## CJam (58 chars)

    qi:Q2*,Wa*e!{Wa/{_W%e<}%$}%_&{{,1>},2few:~{:-z(Q(%}%0-!},,

[Online demo](http://cjam.aditsu.net/#code=qi%3AQ2*%2CWa*e!%7BWa%2F%7B_W%25e%3C%7D%25%24%7D%25_%26%7B%7B%2C1%3E%7D%2C2few%3A~%7B%3A-z\(Q\(%25%7D%250-!%7D%2C%2C&input=2). It will run online for `n=2` without problems and for `n=3` with a bit of patience. For `n=1` it crashes, but since OP has chosen to exclude that case from the requirements it's not a fundamental problem.

### Dissection

    qi:Q          e# Take input from stdin, parse to int, store in Q
    2*,Wa*e!      e# Take all permutations of (0, -1, 1, -1, 2, -1, ..., -1, 2*Q-1)
    {             e# Map to canonical form...
      Wa/         e#   Split around the -1s
      {_W%e<}%    e#   Reverse paths where necessary to get a canonical form
      $           e#   Sort paths
    }%
    _&            e# Filter to distinct path sets
    {             e# Filter to path sets with valid paths:
      {,1>},      e#   Ignore paths with fewer than two elements (can't be invalid; break 2ew)
      2few:~      e#   Break paths into their edges
      {:-z(Q(%}%  e#   The difference between the endpoints of an edge should be +/-1 or Q (mod 2Q)
                  e#   So their absolute values should be 1, Q, 2Q-1.
                  e#   d => (abs(d)-1) % (Q-1) maps those differences, and no other possible ones, to 0
                  e#   NB {:-zQ(%}% to map them all to 1 would save a byte, but wouldn't work for Q=2
      0-!         e#   Test that all values obtained are 0
    },
    ,             e# Count the filtered distinct path sets


---

A more efficient version takes 98 bytes:

    qi2*:Q{a{__0=[1Q2/Q(]f+Qf%_&1$-\f{+E}~}:E~}/]{_W%>!},:MW=0{_{M\f{__3$_@&@:e<@|^{=}{^j}?}1b}{,)}?}j

[Online demo](http://cjam.aditsu.net/#code=qi2*%3AQ%7Ba%7B__0%3D%5B1Q2%2FQ\(%5Df%2BQf%25_%261%24-%5Cf%7B%2BE%7D~%7D%3AE~%7D%2F%5D%7B_W%25%3E!%7D%2C%3AMW%3D0%7B_%7BM%5Cf%7B__3%24_%40%26%40%3Ae%3C%40%7C%5E%7B%3D%7D%7B%5Ej%7D%3F%7D1b%7D%7B%2C\)%7D%3F%7Dj&input=5)

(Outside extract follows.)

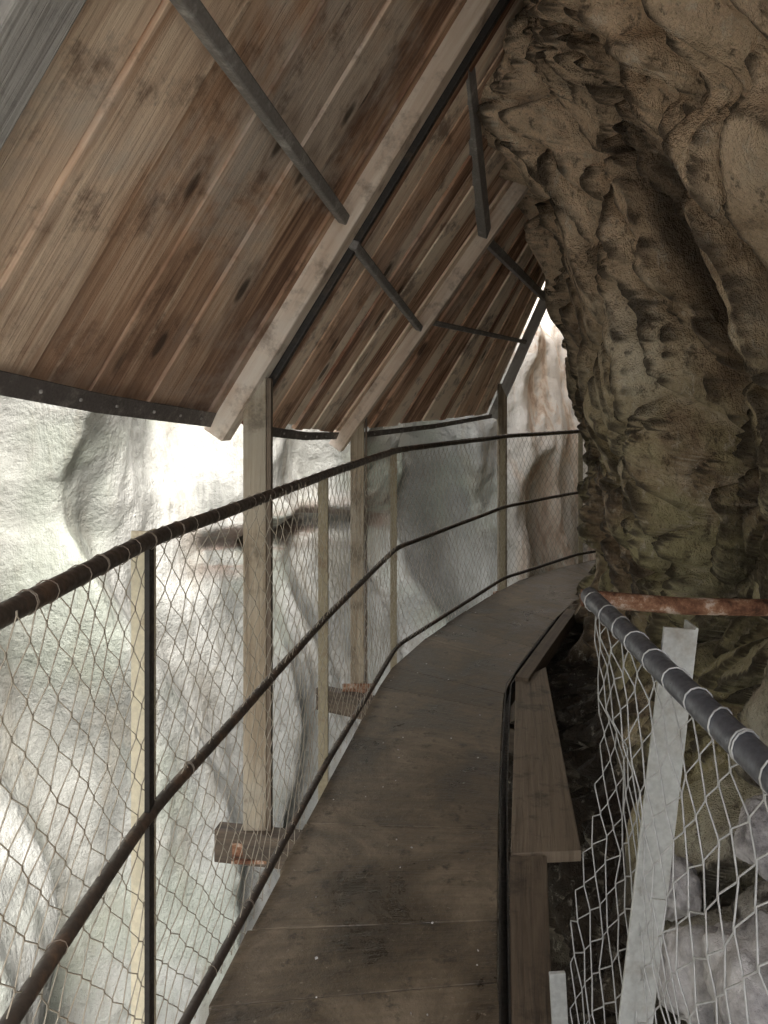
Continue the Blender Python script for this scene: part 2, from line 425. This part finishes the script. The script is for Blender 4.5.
def eave(i,j,oi=(0,0,0),oj=(0,0,0),h=.045):
    a=rp(i,-.02)+Vector(oi); b=rp(j,-.02)+Vector(oj); d=(b-a).normalized()
    m_=a.lerp(b,.5)+Vector((0,0,-.012)); mb.beam(a,m_,(.84*.5,0,1),h,.006,.5); mb.beam(m_,b,(.84*.5,0,1),h,.006,.5)
    n=int((b-a).length/.16)
    for kx in range(n):
        f=(kx+.5)/n; p=a.lerp(m_,f*2) if f<.5 else m_.lerp(b,f*2-1); bolts.append(p+d*random.uniform(-.02,.02))
eave(-1,0,(0,0,.02),(0,0,.02),.055);eave(0,1,(0,.06,.02),(-.03,-.05,.015),.055)
eave(1,2,(.12,.12,-.03),(-.02,-.05,.02),.04); eave(2,3,(.06,.12,.01),(0,0,.01),.035)
mb.build("eave_strap",M_DMET,roof,.001)
bm_v=MB()
for p in bolts:
    nrm=Vector((.6,-.6,-.2)).normalized(); bm_v.beam(p-nrm*.004,p+nrm*.009,(0,0,1),.010,.010,.5)
bm_v.build("eave_bolts",M_PURL,roof,.003)
mb=MB()
mb.beam((-.475,2.86,-.30),(-.475,2.86,1.52),(1,0,0),.085,.07,.55)
mb.beam((-.145,4.22,-.22),(-.145,4.22,1.36),(1,0,0),.075,.07,.45)
mb.beam((.945,6.16,-.2),(.945,6.16,1.50),(1,0,0),.07,.07,.3)
mb.build("support_posts",M_POST,roof,.005)
mb=MB()
mb.beam((-.422,2.845,-.30),(-.422,2.845,1.45),(1,0,0),.016,.05,.5)
mb.beam((-.098,4.22,-.22),(-.098,4.22,1.30),(1,0,0),.012,.05,.5)
mb.build("post_edge_strips",M_DARKW,roof,.002)
mb=MB()
for x,y,z in((-.475,2.86,-.31),(-.145,4.22,-.228),(.945,6.16,-.208)):
    mb.beam((x-.08,y,z),(x+.08,y,z),(0,1,0),.13,.012)
    mb.beam((x-.08,y-.045,z+.035),(x+.08,y-.045,z+.035),(0,0,1),.05,.008)
mb.build("post_brackets",M_RUST,roof,.002)

# ---------------------------------------------------------------- right hand rail
rr=empty("metal_handrail")
TX=.437;TZ=.95
curve("rail_tube",[[Vector((TX,-.9,TZ)),Vector((TX,.5,TZ)),Vector((TX,1.2,TZ-.002)),Vector((TX+.001,1.64,TZ+.002))]],.0195,M_TUBE,rr,res=6)
curve("wall_bar",[[Vector((.425,1.655,.945)),Vector((.52,1.65,.938)),Vector((.64,1.652,.928)),Vector((1.2,1.66,.915))]],.018,M_RUST,rr,res=3)
mb=MB(); mb.beam((.345,1.31,-.4),(.500,1.30,.985),(1,.1,0),.058,.006); mb.beam((.374,1.335,-.4),(.529,1.325,.985),(0,1,0),.05,.005)
mb.build("flat_post",M_GREY,rr,.001)
mb=MB(); mb.beam((.40,1.66,-.35),(.372,1.655,.14),(1,0,0),.035,.01); mb.build("stub_post",M_GREY,rr,.002)
rings=[]
for y in (1.60,1.5,1.42,1.33,1.235,1.15,1.07,1.0,.93,.86,.8,.72,.6,.5):
    for kk in range(random.choice((1,2))):
        rad=.0207; tl=random.uniform(-.5,.6)
        rings.append([Vector((TX+rad*math.cos(a),y+kk*.005+tl*rad*math.cos(a),TZ+rad*math.sin(a))) for a in [i*math.pi/6 for i in range(12)]])
curve("tie_wires",rings,.0013,M_WIREG,rr,res=1,cyclic=True)
def rpos(s,f):
    y=1.63-s; x=TX+.012-.075*f**1.2+.03*math.sin(y*5)*f
    return Vector((x,y,0)),Vector((0,-1,0))
chainlink("wire_mesh",rpos,2.3,lambda s:-.25,lambda s:.945,.034,.038,.0015,M_WIREG,rr,.022)

# ---------------------------------------------------------------- mesh grids
def grid(name,nu,nv,fn,mat):
    vs=[fn(i/(nu-1),j/(nv-1)) for i in range(nu) for j in range(nv)]
    fs=[(i*nv+j,(i+1)*nv+j,(i+1)*nv+j+1,i*nv+j+1) for i in range(nu-1) for j in range(nv-1)]
    me=bpy.data.meshes.new(name); me.from_pydata([v[:3] for v in vs],[],fs); me.materials.append(mat)
    if len(vs[0])>3:
        at=me.attributes.new("cav",'FLOAT','POINT'); at.data.foreach_set("value",[v[3] for v in vs])
    me.polygons.foreach_set("use_smooth",[True]*len(fs)); me.update()
    return link(bpy.data.objects.new(name,me))
base=[(-6,5.),(-3,3.0),(-1.5,1.2),(0,.88),(1.5,.88),(2.3,.99),(3.4,1.04),(4,1.13),(5,1.37),(6,1.69),(7,2.3),(8,3.1),(10,4.4),(13,6)]
over=[(-7,-.9),(-2.5,-.65),(-.6,-.42),(-.22,-.30),(-.06,-.14),(.35,.02),(1,.0),(1.6,-.08),(2,-.17),(2.3,-.30),(2.6,-.50),(3,-.70),(3.6,-.85),(4.6,-.6)]
def warp(u):
    if u<.08: return lerp(-6,.6,u/.08)
    if u<.92: return .6*(7.2/.6)**((u-.08)/.84)
    return lerp(7.2,13,(u-.92)/.08)
def zw(v):
    if v<.1: return lerp(-7,-.9,v/.1)
    if v<.9: return lerp(-.9,3.3,(v-.1)/.8)
    return lerp(3.3,4.6,(v-.9)/.1)
def cell(p):
    d,_=noise.voronoi(p); return d[1]-d[0],d[0]
def rockf(u,v):
    y=warp(u); z=zw(v)
    x=interp(base,y)+interp(over,z)*(1-.15*sm(5,6,y))
    q=Vector((x*.6,y,z))
    w=noise.noise_vector(q*.9)*.40+noise.noise_vector(q*3.1)*.06
    qq=q+w
    lobe=noise.noise(Vector((qq.x,qq.y*1.5,qq.z*.6+qq.y*.45))*1.15+Vector((2.3,5.1,.7)))
    n2=noise.noise(Vector((qq.x,qq.y*1.5,qq.z*.6))*3.1+Vector((7,3,1)))
    c1=abs(noise.noise(Vector((qq.x,qq.y*1.8,qq.z*.6+qq.y*.5))*1.5+Vector((1,2,3)))); cr1=1-sm(0,.085,c1)
    c2=abs(noise.noise(Vector((qq.x,qq.y*1.7,qq.z*.65-qq.y*.5))*3.4+Vector((3,9,2)))); cr2=1-sm(0,.09,c2)
    patch=sm(-.2,.25,noise.noise(q*1.3+Vector((8,8,2))))
    e,d0=cell(Vector((qq.x*3,qq.y*4.8,qq.z*2.4+qq.y*1.2)))
    e2,d2=cell(Vector((qq.x*9,qq.y*12,qq.z*7+qq.y*3)))
    n3=noise.fractal(Vector((qq.x,qq.y*1.2,qq.z*.8))*5,.8,2.1,6)
    n4=noise.fractal(qq*19,.7,2.1,3)
    # facetted blocks: plane tilt inside every cell
    dsp=.28*lobe+.09*n2-.14*cr1-.06*cr2+.13*(sm(0,.22,e)-.75)-.05*d0+.035*patch*(sm(0,.25,e2)-.6)+.04*n3+.008*n4*(.4+patch)
    g1=math.exp(-((y-3.3)/.42)**2-((z-2.62)/.34)**2)
    dsp+=.19*g1
    r1=math.exp(-((y-3.65-.5*(2.1-z))/.22)**2-((z-1.95)/.30)**2)
    dsp-=.24*r1
    dsp+=.09*math.exp(-((y-2.75-.3*(2-z))/.22)**2-((z-1.9)/.6)**2)
    r2=math.exp(-((y-2.2)/.30)**2-((z-1.35)/.62)**2)
    dsp-=.26*r2
    lim=.10+.10*sm(2.,2.6,z)
    if dsp>lim: dsp=lim+(dsp-lim)*.4
    jig=noise.noise_vector(q*5)*.025
    cav=max(0,-lobe*1.6-.1)+.5*cr1+.35*cr2+.7*r1+.7*r2-.6*g1+.3*(1-sm(0,.12,e))
    return (x-dsp+jig.x*.3,y+jig.y,z+jig.z,cav)
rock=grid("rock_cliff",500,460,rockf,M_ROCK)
def topf(u,v):
    y=lerp(-6,13,u); x0=interp(base,y)-.62; x=x0+v*v*40
    return (x,y,4.55+noise.noise(Vector((x*.6,y*.6,3)))*.35*min(1,v*8)+v*3)
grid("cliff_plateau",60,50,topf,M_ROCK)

wallp=chain([(-5.2,-14),(-3.7,-4),(-3.3,0),(-3.1,3),(-2.35,5.3),(-1.0,7.3),(.7,8.9),(2.6,10.2),(5.5,11.4),(12,13)],30)
def wallf(u,v):
    f=u*(len(wallp)-1); p=ipt(wallp,f); i=min(int(f),len(wallp)-2); d=(wallp[i+1]-wallp[i]).normalized()
    n=Vector((d.y,-d.x,0)); z=lerp(-7,4.5,v)
    lean=interp([(-7,1.1),(-3,.55),(0,.0),(2,-.2),(4.5,-.9)],z)
    q=Vector((p.x,p.y,z)); w=noise.noise_vector(q*.35)*.9; qq=q+w
    n1=noise.noise(Vector((qq.x*.8,qq.y*.8,qq.z*.28)))
    rg=1-abs(noise.noise(Vector((qq.x*.9,qq.y*.9,qq.z*.22))+Vector((4,4,4))))*2.2
    n2=noise.fractal(Vector((qq.x*2.1,qq.y*2.1,qq.z*.8)),1.0,2.1,6)
    e,_=cell(Vector((qq.x*1.1,qq.y*1.1,qq.z*.5)))
    dsp=.7*n1+.5*(rg-.5)+.14*n2+.12*min(e,.4)
    dsp+=.05*math.sin(z*5+qq.x*1.5+noise.noise(q)*3)*sm(-2.5,-.5,z)*(.4+.6*noise.noise(q*.9))
    s1=math.exp(-((p.x-.62+.12*z+.15*noise.noise(Vector((0,0,z*1.3))))/.14)**2)*sm(-2.5,-1,z)
    s2=math.exp(-((p.x+2.0+.35*z)/.20)**2)
    dsp-=.45*s1+.30*s2
    led=sm(-1.7,-1.2,p.x)*(1-sm(-.1,.3,p.x))
    dsp+=led*(.16*math.exp(-((z-.27)/.08)**2)-.18*math.exp(-((z-.08+.1*noise.noise(q*2))/.1)**2))
    r=p+n*(lean+dsp)
    return (r.x,r.y,z,s1+.4*s2+max(0,-n1*1.2-.18)+.5*led*math.exp(-((z-.08)/.1)**2))
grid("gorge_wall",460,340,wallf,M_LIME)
def wtop(u,v):
    f=u*(len(wallp)-1); p=ipt(wallp,f); i=min(int(f),len(wallp)-2); d=(wallp[i+1]-wallp[i]).normalized(); n=Vector((d.y,-d.x,0))
    r=p-n*(.6+v*v*40); return (r.x,r.y,4.3+v*4+noise.noise(r*.5)*.3)
grid("gorge_plateau",80,40,wtop,M_LIME)
grid("ground",60,60,lambda u,v:(lerp(-150,150,u),lerp(-150,150,v),-6.6+noise.noise(Vector((u*300*.3,v*300*.3,0)))*.15),M_FLOOR)

def boulders():
    import bmesh
    bm=bmesh.new()
    for (x,y,z,s) in((.80,1.62,.12,.17),(.74,1.42,-.05,.15),(.83,1.40,.30,.13),(.80,1.85,-.02,.16),(.88,1.18,.12,.17),(.68,1.6,-.22,.14),(.78,2.1,.05,.10),(.86,1.7,.40,.10)):
        r=bmesh.ops.create_icosphere(bm,subdivisions=5,radius=1)
        sc=Vector((s*random.uniform(.8,1.1),s*random.uniform(.8,1.2),s*random.uniform(.7,1)))
        o=Vector((random.random()*9,random.random()*9,0))
        for vv in r['verts']:
            p=vv.co.copy(); e,d0=cell(p*1.2+o)
            k_=1-.32*d0+.16*noise.fractal(p*1.6+o,1,2,5)
            vv.co=Vector((p.x*sc.x,p.y*sc.y,p.z*sc.z))*k_+Vector((x,y,z))
    me=bpy.data.meshes.new("limestone_boulders"); bm.to_mesh(me); bm.free(); me.materials.append(M_BOULD)
    me.polygons.foreach_set("use_smooth",[True]*len(me.polygons))
    link(bpy.data.objects.new("limestone_boulders",me))
boulders()

# ---------------------------------------------------------------- light: open shade of a gorge under a hazy sky
EL=math.radians(50); hz=Vector((.40,-.917,0)).normalized()
sd=Vector((hz.x*math.cos(EL),hz.y*math.cos(EL),math.sin(EL)))
sun=bpy.data.lights.new("sun",'SUN'); sun.energy=4.4; sun.angle=math.radians(15); sun.color=(1,.94,.85)
so=link(bpy.data.objects.new("sun",sun)); so.rotation_euler=sd.to_track_quat('Z','Y').to_euler(); so.location=(0,-5,12)
w=bpy.data.worlds.new("World"); scene.world=w; w.use_nodes=True
nt=w.node_tree; sk=nt.nodes.new('ShaderNodeTexSky'); sk.sky_type='NISHITA'; sk.sun_disc=False
sk.sun_elevation=EL; sk.sun_rotation=math.atan2(hz.x,hz.y); sk.dust_density=5; sk.ozone_density=.5
hs=nt.nodes.new('ShaderNodeHueSaturation'); hs.inputs['Saturation'].default_value=.3
bg=nt.nodes["Background"]; nt.links.new(sk.outputs[0],hs.inputs['Color']); nt.links.new(hs.outputs[0],bg.inputs[0]); bg.inputs[1].default_value=.43
scene.view_settings.view_transform='Standard'; scene.view_settings.look='None'; scene.view_settings.exposure=0

cam=bpy.data.cameras.new("camera"); co=link(bpy.data.objects.new("camera",cam))
co.location=(0,0,1.37); co.rotation_euler=(math.radians(90),0,0)
cam.sensor_fit='VERTICAL'; cam.sensor_height=36; cam.lens=36*770/1024; cam.shift_y=-112/1024
cam.clip_start=.02; cam.clip_end=600
scene.camera=co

This builds the possible paths by depth-first search, then uses a memoised function which counts the possible restricted forests for a given set of vertices. The function works recursively on the basis that any restricted forest for a given non-empty set of vertices consists of a path containing the smallest vertex and a restricted forest covering the vertices not in that path.